The film has a slow but intriguing lead in as the audience is introduced gradually to a few of the "hateful eight" characters, first with Samuel L Jackson sat in the middle of the snow with a storm beckoning ahead of him. Look closer and you’ll see that his seat is actually a pile of frozen bodies. Just in case you had any doubt that this was a Tarantino film.

A carriage arrives containing a bounty hunter nicknamed “The Hangman”, played by Kurt Russell as he transports his prized prisoner to the town of Red Rock. His hilarious, ruthless but oddly moral character leaps off the screen, providing the humour Tarantino favours best, with one-liners and sarcastic remarks. The ‘Bonnie’ to Russell's ‘Clyde’ is Jackson, returning for his sixth go on the Tarantino merry-go-round. It should be said that he outdoes himself in a role that was probably written for him, as the ex- Major who fought for the north in the American Civil War, now turned feared bounty hunter and destroyer of racists that might cross his path.

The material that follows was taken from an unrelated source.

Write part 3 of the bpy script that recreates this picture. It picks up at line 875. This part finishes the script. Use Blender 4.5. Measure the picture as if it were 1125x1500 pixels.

Jennifer Jason Leigh as Daisy Domergue, The Hangman’s prisoner, garners no sympathy from the audience in a brilliant performance as the slack-jawed murderer of an unknown number of victims, although as the film progresses you begin to question whether her numbers really surpass any of the others.

The story is a simple one; all eight are trying to make it to Red Rock when a storm hits, and are forced to take shelter together in a haberdashery. As expected of Tarantino, the film is notoriously long (almost three hours), and with a newly introduced narrator halfway through, the film takes a slightly disjointed journey back in time. This remains however, relevant to the overall schematic of things, and doesn't take away from what we know will be an exciting but bloody ending, regardless of whom you're rooting for.

Other Tarantino favourites Tim Roth and Michael Madsen make this film an enjoyable and hearty feast of witty dialogue, blood and gore; with just enough melodrama to make it much more humour than horror.

I give it a grateful eight. I'm sorry, but I couldn't resist.